Records to use:
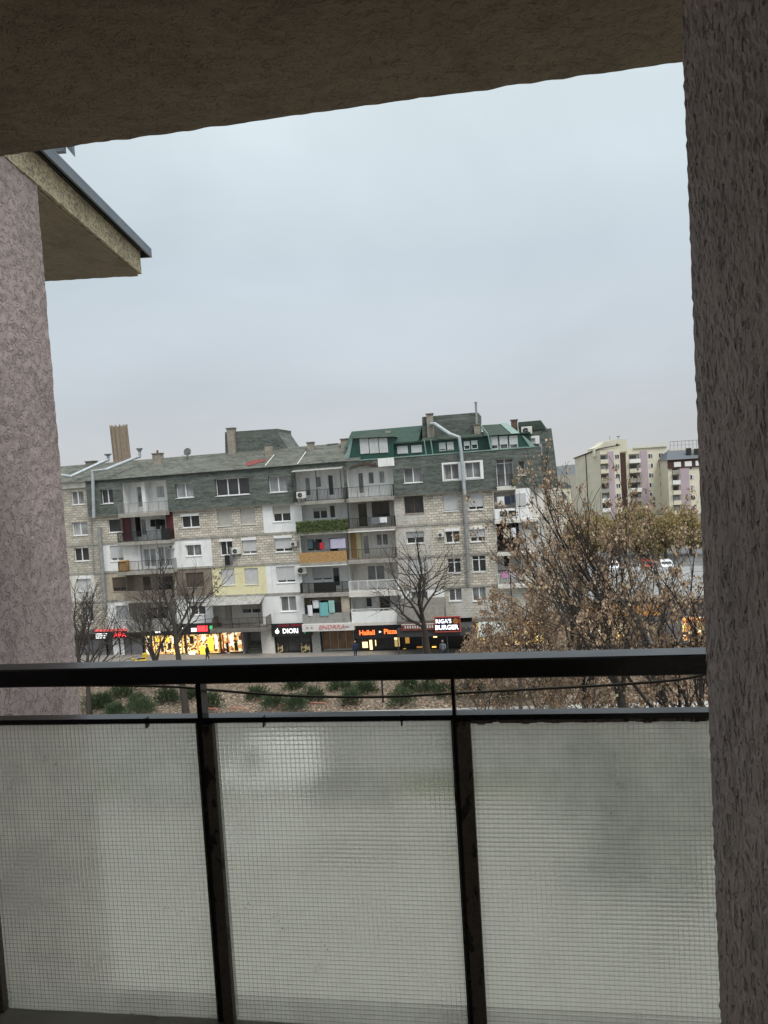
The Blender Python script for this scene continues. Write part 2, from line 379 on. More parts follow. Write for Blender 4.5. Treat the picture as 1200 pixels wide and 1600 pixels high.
def window(r, y, n=2, sh=0, pane='pane_cur', fr='frame', shm='shutter', depth=.14, box=False, name='window', tr=False, parent=None, sill=True, hole=True, fw=.07):
    x0, x1, z0, z1 = r; P = parent or BLD
    if hole: HOLES.append((x0, x1, z0, z1, y))
    Y = y+depth; b = MB()
    b.box(x0, x1, Y, Y+.07, z0, z0+fw); b.box(x0, x1, Y, Y+.07, z1-fw, z1)
    b.box(x0, x0+fw, Y, Y+.07, z0+fw, z1-fw); b.box(x1-fw, x1, Y, Y+.07, z0+fw, z1-fw)
    w = (x1-x0-2*fw)/n; zt = z1-fw
    if tr: zt = z1-fw-.35*(1 if z1-z0 > 1.2 else .6); b.box(x0+fw, x1-fw, Y+.002, Y+.068, zt, zt+.06)
    for i in range(1, n): b.box(x0+fw+w*i-.05, x0+fw+w*i+.05, Y-.01, Y+.066, z0+fw, z1-fw)
    o = b.build(name, M[fr], P)
    for i in range(n):
        a, c = x0+fw+w*i+(.05 if i else 0), x0+fw+w*(i+1)-(.05 if i < n-1 else 0)
        q = MB(); q.box(a, c, Y+.03, Y+.045, z0+fw, z1-fw); q.build('pane', M[pane], o)
    if sh > 0:
        zb = z1-(z1-z0)*sh; q = MB(); q.box(x0+.02, x1-.02, Y-.05, Y-.025, zb, z1-.002); q.build('shutter', M[shm], o)
    if box:
        q = MB(); q.box(x0-.03, x1+.03, y-.07, Y-.055, z1-.2, z1+.03); q.build('shutter_box', M[fr], o)
    if sill:
        q = MB(); q.box(x0-.06, x1+.06, y-.06, Y, z0-.05, z0-.004); q.build('sill', M['frame'] if fr == 'frame' else M['concrete'], o)
    return o
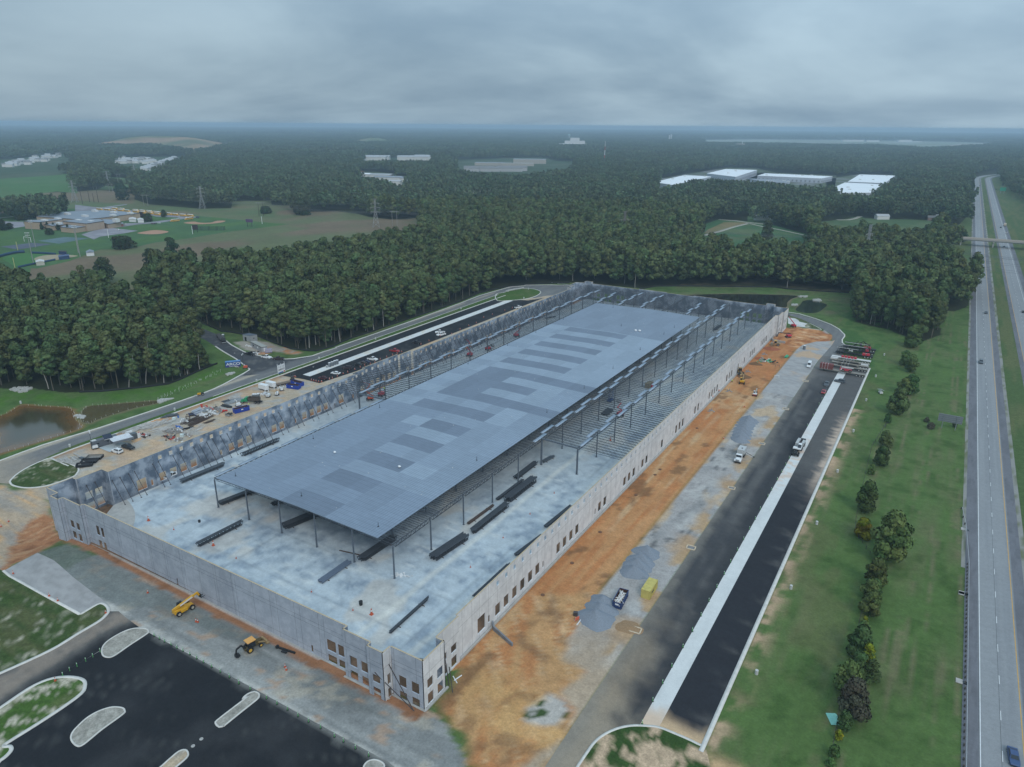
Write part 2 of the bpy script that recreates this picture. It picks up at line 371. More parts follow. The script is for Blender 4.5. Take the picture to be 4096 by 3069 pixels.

Exercise prompt:
Quote all the lines above exactly as given. Do not include the pictures.

Finished task:
The Blender Python script for this scene continues. Write part 2, from line 379 on. More parts follow. Write for Blender 4.5. Treat the picture as 1200 pixels wide and 1600 pixels high.
def window(r, y, n=2, sh=0, pane='pane_cur', fr='frame', shm='shutter', depth=.14, box=False, name='window', tr=False, parent=None, sill=True, hole=True, fw=.07):
    x0, x1, z0, z1 = r; P = parent or BLD
    if hole: HOLES.append((x0, x1, z0, z1, y))
    Y = y+depth; b = MB()
    b.box(x0, x1, Y, Y+.07, z0, z0+fw); b.box(x0, x1, Y, Y+.07, z1-fw, z1)
    b.box(x0, x0+fw, Y, Y+.07, z0+fw, z1-fw); b.box(x1-fw, x1, Y, Y+.07, z0+fw, z1-fw)
    w = (x1-x0-2*fw)/n; zt = z1-fw
    if tr: zt = z1-fw-.35*(1 if z1-z0 > 1.2 else .6); b.box(x0+fw, x1-fw, Y+.002, Y+.068, zt, zt+.06)
    for i in range(1, n): b.box(x0+fw+w*i-.05, x0+fw+w*i+.05, Y-.01, Y+.066, z0+fw, z1-fw)
    o = b.build(name, M[fr], P)
    for i in range(n):
        a, c = x0+fw+w*i+(.05 if i else 0), x0+fw+w*(i+1)-(.05 if i < n-1 else 0)
        q = MB(); q.box(a, c, Y+.03, Y+.045, z0+fw, z1-fw); q.build('pane', M[pane], o)
    if sh > 0:
        zb = z1-(z1-z0)*sh; q = MB(); q.box(x0+.02, x1-.02, Y-.05, Y-.025, zb, z1-.002); q.build('shutter', M[shm], o)
    if box:
        q = MB(); q.box(x0-.03, x1+.03, y-.07, Y-.055, z1-.2, z1+.03); q.build('shutter_box', M[fr], o)
    if sill:
        q = MB(); q.box(x0-.06, x1+.06, y-.06, Y, z0-.05, z0-.004); q.build('sill', M['frame'] if fr == 'frame' else M['concrete'], o)
    return o
Write part 2 of the bpy script that recreates this picture. It picks up at line 371. More parts follow. The script is for Blender 4.5. Take the picture to be 4096 by 3069 pixels.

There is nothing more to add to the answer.